*Task to complete:*
Starting at the first line of the listing below, repeat each line exactly until the line containing "S.camera = cam", which you include. Leave out pictures.

*Dataset:*
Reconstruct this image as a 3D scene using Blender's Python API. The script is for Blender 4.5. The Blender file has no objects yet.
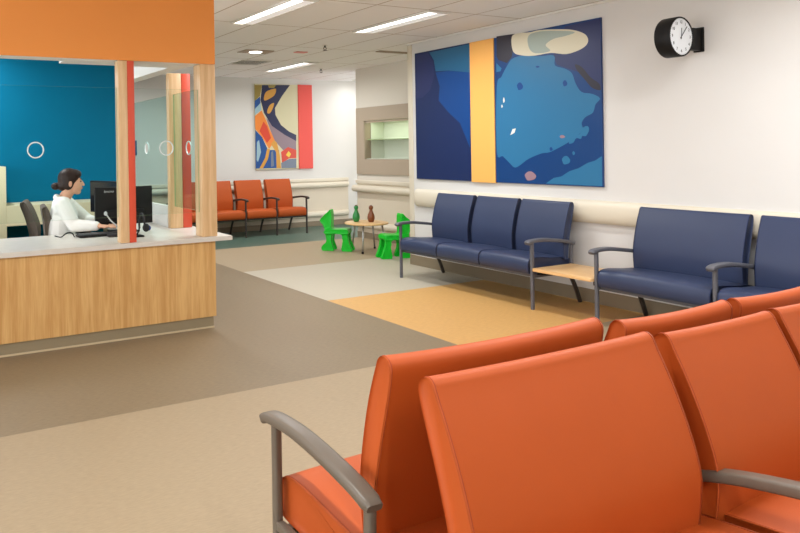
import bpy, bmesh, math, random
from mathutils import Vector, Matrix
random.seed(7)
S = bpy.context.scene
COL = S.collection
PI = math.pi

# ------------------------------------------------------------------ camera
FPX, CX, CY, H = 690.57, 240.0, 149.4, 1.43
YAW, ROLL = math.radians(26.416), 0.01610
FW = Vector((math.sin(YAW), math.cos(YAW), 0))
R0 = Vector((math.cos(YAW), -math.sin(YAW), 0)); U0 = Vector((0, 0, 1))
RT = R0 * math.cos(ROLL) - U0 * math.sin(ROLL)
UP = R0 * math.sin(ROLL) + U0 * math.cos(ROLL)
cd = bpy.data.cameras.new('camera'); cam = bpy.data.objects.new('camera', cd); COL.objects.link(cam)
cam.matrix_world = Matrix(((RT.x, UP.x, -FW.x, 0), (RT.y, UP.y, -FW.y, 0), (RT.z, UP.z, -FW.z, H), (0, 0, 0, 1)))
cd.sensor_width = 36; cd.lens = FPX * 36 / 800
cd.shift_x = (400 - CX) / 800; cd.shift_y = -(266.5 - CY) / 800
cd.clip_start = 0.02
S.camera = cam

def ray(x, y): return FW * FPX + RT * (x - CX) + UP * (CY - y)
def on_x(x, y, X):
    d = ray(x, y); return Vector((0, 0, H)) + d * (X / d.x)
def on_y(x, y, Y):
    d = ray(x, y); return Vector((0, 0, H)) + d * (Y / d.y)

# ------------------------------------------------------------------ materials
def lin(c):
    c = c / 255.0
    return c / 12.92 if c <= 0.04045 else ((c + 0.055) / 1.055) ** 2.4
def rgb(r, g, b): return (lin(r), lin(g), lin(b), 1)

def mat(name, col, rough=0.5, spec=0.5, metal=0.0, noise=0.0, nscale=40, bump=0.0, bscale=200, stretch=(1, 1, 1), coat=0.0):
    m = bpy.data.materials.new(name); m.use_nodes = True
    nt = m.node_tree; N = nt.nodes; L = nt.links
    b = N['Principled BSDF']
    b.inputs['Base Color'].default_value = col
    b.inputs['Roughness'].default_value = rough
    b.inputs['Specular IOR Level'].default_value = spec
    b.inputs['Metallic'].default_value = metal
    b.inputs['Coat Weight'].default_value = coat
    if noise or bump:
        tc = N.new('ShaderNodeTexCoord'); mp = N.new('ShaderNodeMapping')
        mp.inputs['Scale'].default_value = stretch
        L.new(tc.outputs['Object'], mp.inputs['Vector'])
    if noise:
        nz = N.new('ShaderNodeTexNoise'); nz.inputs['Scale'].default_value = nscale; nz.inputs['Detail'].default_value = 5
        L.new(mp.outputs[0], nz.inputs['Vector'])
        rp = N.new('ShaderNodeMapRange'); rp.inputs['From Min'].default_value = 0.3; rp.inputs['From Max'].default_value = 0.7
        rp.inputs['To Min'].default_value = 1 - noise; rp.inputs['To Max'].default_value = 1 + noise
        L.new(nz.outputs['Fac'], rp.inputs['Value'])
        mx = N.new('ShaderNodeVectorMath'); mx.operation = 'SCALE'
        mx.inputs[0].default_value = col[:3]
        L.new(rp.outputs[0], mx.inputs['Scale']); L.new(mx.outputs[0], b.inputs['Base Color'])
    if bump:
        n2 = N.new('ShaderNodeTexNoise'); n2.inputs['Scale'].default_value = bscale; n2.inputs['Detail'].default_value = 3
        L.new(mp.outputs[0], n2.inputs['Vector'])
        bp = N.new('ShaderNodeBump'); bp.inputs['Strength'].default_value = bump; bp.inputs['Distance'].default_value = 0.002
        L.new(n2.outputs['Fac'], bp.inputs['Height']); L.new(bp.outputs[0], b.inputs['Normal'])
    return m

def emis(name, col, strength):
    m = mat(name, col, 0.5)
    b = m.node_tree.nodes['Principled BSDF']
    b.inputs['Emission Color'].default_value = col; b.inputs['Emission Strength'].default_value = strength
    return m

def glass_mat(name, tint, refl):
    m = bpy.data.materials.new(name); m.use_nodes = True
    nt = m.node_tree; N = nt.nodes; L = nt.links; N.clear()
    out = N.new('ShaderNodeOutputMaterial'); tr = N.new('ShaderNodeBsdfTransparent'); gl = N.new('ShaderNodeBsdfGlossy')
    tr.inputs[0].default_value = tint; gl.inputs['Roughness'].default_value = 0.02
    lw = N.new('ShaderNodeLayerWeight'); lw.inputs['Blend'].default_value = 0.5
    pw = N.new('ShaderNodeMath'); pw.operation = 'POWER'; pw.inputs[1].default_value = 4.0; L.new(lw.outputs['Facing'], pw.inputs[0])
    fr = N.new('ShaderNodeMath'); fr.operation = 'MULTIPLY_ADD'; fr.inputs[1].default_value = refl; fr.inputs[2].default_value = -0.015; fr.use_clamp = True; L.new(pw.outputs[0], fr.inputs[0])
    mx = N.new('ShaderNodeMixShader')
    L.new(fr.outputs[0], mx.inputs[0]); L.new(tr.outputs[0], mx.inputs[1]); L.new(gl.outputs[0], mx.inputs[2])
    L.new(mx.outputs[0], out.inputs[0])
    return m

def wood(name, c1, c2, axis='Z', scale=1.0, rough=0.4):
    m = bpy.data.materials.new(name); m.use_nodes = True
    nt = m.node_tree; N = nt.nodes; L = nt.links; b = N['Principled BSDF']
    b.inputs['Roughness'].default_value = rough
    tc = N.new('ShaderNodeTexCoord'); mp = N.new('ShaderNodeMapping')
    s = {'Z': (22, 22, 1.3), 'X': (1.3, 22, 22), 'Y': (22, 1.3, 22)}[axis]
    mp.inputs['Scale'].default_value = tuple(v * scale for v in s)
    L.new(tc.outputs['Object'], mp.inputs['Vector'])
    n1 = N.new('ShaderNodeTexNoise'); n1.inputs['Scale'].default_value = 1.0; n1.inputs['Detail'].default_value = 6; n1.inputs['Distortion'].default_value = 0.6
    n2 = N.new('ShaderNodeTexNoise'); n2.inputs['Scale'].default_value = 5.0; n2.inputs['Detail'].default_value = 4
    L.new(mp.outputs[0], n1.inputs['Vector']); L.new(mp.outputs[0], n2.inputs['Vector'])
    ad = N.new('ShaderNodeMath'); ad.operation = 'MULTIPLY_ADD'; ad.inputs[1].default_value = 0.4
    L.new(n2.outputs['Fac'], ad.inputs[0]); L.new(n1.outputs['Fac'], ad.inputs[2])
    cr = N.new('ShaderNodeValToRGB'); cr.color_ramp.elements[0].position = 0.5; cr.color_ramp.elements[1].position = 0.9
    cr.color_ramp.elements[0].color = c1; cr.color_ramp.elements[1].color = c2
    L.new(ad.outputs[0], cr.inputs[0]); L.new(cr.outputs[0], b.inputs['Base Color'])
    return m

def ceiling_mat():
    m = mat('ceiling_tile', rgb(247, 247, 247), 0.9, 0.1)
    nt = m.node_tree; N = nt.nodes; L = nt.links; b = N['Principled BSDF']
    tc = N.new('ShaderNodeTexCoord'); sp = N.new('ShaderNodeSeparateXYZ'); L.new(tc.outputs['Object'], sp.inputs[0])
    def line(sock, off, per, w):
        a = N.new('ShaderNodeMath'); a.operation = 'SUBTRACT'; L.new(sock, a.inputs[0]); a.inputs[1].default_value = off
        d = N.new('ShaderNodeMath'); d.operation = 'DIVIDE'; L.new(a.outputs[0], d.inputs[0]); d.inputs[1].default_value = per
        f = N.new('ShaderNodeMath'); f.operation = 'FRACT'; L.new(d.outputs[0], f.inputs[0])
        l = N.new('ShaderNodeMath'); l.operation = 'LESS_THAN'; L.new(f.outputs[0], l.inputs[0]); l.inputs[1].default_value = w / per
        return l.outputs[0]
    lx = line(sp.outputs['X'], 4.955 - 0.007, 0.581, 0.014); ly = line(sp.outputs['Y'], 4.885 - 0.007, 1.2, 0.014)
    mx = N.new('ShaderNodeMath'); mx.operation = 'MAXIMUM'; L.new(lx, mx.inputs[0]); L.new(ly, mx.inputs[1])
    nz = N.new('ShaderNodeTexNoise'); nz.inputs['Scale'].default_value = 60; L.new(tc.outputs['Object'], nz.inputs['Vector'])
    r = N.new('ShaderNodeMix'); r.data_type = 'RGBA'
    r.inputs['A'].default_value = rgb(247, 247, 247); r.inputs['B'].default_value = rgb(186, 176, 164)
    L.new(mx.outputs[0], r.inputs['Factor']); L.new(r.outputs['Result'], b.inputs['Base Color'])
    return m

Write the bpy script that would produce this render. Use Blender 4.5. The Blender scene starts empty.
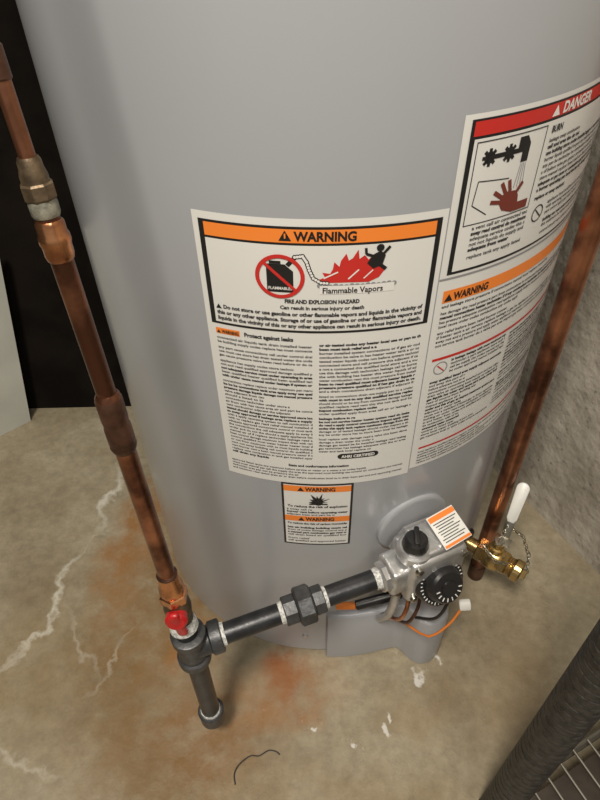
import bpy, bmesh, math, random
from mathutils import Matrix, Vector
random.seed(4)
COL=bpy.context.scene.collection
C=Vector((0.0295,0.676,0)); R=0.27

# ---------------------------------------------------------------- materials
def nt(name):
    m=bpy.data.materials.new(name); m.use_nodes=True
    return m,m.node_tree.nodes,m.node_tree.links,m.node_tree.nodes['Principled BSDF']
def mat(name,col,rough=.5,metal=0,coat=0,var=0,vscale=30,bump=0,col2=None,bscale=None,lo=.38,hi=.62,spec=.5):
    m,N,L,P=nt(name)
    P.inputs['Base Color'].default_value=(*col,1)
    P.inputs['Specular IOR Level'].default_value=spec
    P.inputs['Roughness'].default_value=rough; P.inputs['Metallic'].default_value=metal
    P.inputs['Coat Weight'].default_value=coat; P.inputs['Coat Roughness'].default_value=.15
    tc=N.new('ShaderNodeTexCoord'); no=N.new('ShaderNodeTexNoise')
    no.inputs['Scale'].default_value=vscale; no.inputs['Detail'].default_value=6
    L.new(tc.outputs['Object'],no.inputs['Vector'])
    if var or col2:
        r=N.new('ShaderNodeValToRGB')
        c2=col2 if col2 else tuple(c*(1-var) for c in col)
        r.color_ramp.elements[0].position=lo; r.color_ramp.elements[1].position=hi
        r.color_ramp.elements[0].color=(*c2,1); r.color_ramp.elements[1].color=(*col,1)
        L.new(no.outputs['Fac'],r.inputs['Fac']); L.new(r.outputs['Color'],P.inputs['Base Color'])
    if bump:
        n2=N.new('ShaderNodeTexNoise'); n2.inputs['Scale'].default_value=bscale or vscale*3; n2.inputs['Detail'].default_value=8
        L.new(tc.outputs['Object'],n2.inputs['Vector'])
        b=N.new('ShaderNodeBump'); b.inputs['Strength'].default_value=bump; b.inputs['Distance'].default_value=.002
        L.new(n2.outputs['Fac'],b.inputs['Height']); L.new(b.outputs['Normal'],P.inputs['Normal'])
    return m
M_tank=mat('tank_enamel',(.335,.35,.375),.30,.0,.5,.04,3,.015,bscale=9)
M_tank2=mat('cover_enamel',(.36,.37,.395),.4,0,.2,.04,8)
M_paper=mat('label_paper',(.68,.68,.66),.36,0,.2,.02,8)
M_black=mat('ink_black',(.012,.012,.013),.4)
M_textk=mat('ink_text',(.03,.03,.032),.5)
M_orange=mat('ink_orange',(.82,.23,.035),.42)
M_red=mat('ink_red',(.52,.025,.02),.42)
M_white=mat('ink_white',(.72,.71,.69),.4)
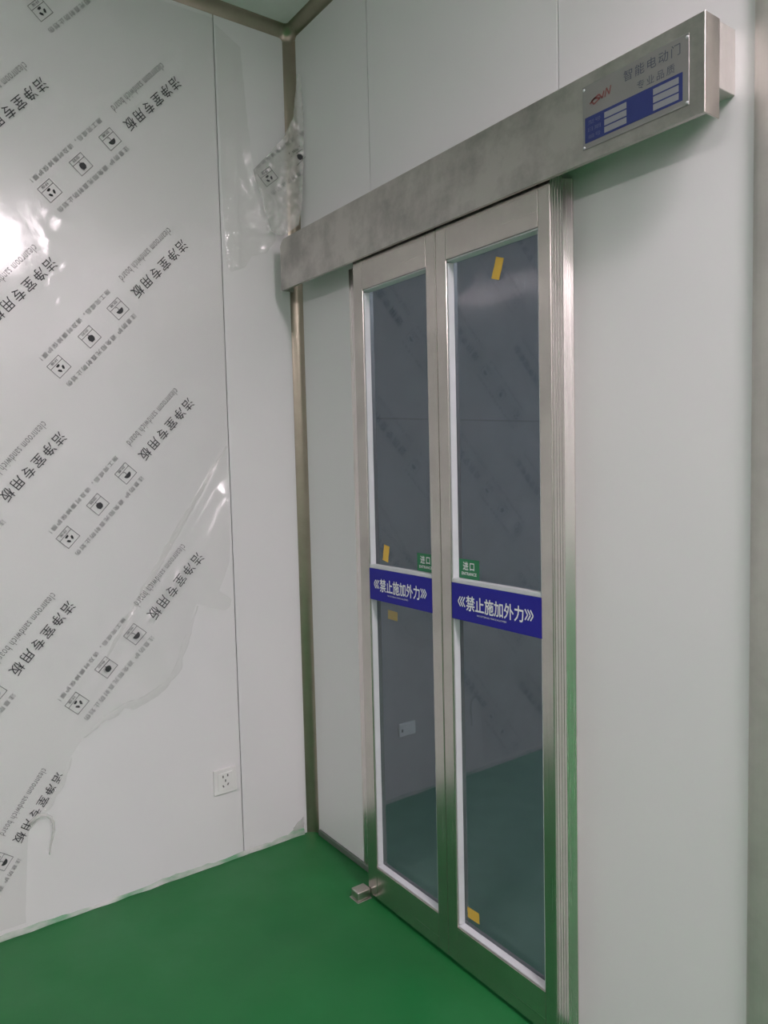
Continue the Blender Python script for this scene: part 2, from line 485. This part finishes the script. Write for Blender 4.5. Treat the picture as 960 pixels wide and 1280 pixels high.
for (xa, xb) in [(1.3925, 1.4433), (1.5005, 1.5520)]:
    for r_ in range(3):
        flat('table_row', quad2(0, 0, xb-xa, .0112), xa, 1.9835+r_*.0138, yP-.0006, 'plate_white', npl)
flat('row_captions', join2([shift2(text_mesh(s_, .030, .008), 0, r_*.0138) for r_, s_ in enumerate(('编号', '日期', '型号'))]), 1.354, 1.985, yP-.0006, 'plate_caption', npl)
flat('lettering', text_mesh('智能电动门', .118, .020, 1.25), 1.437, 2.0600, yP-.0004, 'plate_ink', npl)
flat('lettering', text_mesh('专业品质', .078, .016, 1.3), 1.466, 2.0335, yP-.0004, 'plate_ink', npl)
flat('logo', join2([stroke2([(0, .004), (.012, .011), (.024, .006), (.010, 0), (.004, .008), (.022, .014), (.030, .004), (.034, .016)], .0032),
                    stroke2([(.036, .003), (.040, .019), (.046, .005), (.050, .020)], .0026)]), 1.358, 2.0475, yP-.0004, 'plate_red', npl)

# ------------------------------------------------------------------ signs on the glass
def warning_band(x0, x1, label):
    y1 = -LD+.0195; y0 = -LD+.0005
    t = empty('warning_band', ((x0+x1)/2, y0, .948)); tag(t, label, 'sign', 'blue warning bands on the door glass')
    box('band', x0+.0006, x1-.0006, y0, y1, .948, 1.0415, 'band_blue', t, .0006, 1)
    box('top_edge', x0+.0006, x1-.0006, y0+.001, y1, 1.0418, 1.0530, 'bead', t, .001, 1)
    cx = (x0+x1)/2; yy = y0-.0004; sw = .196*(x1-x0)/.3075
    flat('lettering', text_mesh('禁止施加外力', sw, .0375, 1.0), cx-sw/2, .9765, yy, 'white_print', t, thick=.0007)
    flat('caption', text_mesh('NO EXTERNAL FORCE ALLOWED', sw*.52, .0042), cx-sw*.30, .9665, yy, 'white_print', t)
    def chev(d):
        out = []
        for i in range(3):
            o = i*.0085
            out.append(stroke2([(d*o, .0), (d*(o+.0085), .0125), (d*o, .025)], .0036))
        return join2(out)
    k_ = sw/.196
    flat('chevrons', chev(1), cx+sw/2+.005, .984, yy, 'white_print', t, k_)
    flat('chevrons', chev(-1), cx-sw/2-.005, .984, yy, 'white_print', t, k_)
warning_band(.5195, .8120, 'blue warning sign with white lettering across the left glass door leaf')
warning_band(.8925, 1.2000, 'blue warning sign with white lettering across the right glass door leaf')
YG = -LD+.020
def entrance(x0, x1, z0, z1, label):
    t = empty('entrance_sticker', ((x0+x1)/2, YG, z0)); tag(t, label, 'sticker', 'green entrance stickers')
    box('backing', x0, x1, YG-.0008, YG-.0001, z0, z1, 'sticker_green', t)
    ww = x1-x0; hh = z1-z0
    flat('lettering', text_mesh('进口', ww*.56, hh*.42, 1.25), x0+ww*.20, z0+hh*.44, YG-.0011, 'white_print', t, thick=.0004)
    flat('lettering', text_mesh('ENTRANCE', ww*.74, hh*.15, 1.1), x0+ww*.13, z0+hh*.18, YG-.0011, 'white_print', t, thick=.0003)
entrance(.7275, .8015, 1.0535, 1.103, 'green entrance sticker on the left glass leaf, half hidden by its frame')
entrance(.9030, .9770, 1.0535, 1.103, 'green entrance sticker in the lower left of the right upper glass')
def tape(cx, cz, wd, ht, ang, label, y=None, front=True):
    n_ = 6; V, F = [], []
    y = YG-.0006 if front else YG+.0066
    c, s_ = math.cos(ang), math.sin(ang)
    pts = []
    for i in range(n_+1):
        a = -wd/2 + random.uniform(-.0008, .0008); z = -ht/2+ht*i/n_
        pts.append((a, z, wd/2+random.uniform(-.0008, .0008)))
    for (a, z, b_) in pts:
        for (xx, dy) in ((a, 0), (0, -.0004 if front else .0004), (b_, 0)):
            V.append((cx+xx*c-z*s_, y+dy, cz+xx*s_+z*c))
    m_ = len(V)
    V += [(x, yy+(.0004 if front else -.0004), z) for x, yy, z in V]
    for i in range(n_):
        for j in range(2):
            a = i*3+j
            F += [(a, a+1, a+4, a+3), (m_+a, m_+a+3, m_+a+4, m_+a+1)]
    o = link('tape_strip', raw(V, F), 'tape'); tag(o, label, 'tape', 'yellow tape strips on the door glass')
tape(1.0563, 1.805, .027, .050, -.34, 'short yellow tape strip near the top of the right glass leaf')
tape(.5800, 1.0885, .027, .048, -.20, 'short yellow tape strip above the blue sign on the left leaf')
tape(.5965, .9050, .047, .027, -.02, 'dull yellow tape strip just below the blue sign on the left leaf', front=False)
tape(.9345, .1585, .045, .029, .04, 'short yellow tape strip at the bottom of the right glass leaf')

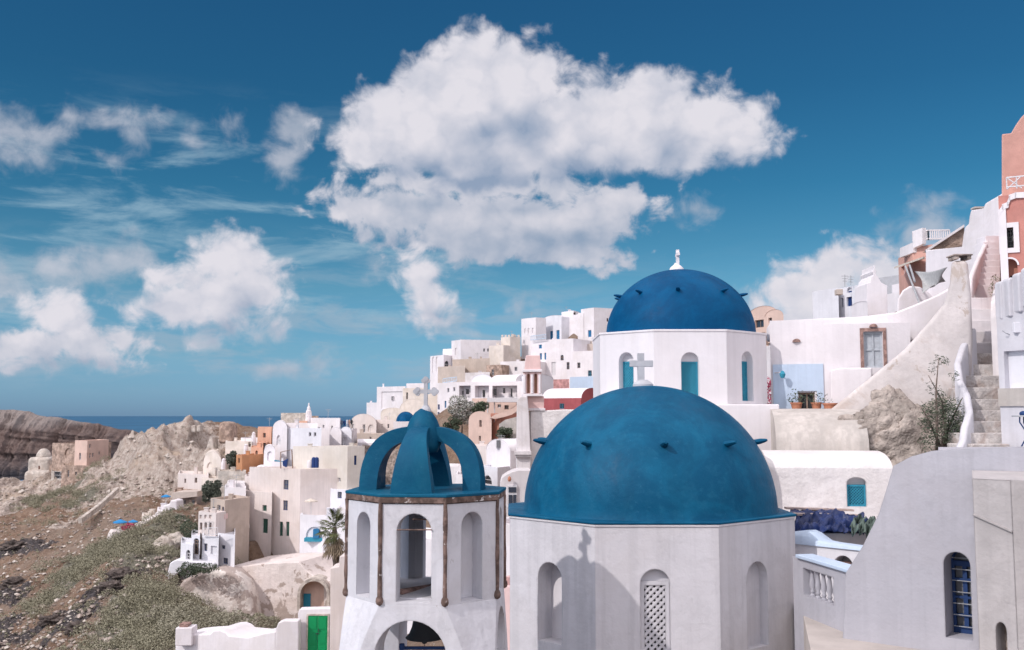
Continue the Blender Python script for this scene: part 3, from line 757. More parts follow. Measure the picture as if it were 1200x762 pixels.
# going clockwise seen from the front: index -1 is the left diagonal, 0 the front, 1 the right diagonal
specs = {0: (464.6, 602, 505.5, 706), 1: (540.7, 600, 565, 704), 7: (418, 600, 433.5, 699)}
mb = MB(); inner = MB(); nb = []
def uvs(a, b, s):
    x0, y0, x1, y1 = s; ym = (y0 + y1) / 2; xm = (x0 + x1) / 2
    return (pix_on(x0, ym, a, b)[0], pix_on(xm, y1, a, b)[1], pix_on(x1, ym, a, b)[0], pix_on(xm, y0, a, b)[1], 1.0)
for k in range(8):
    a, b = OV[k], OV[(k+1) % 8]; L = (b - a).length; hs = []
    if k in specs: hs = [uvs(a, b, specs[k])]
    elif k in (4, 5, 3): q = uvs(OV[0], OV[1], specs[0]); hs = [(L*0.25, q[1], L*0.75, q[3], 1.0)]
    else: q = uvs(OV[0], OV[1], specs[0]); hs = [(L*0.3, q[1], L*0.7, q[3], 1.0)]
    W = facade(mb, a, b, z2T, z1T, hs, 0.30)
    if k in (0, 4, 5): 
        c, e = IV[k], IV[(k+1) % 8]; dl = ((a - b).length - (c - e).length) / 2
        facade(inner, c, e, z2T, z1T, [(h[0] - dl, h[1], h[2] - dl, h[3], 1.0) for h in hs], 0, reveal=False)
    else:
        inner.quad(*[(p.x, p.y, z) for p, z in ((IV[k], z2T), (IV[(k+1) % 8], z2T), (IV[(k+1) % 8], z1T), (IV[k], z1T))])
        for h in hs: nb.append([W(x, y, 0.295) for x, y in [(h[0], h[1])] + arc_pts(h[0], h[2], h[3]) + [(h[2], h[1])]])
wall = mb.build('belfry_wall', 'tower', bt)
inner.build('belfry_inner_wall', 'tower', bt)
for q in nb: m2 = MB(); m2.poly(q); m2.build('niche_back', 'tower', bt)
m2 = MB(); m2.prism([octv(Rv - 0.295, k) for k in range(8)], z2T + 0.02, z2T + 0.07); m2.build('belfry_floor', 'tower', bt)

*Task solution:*
Reconstruct this image as a 3D scene using Blender's Python API. The script is for Blender 4.5. The Blender file has no objects yet.
import bpy, bmesh, math, random
from mathutils import Vector, Matrix
random.seed(7)
S = bpy.context.scene
COL = S.collection
PI = math.pi

# ------------------------------------------------------------------ camera
FPX, CX, CY, H = 690.57, 240.0, 149.4, 1.43
YAW, ROLL = math.radians(26.416), 0.01610
FW = Vector((math.sin(YAW), math.cos(YAW), 0))
R0 = Vector((math.cos(YAW), -math.sin(YAW), 0)); U0 = Vector((0, 0, 1))
RT = R0 * math.cos(ROLL) - U0 * math.sin(ROLL)
UP = R0 * math.sin(ROLL) + U0 * math.cos(ROLL)
cd = bpy.data.cameras.new('camera'); cam = bpy.data.objects.new('camera', cd); COL.objects.link(cam)
cam.matrix_world = Matrix(((RT.x, UP.x, -FW.x, 0), (RT.y, UP.y, -FW.y, 0), (RT.z, UP.z, -FW.z, H), (0, 0, 0, 1)))
cd.sensor_width = 36; cd.lens = FPX * 36 / 800
cd.shift_x = (400 - CX) / 800; cd.shift_y = -(266.5 - CY) / 800
cd.clip_start = 0.02
S.camera = cam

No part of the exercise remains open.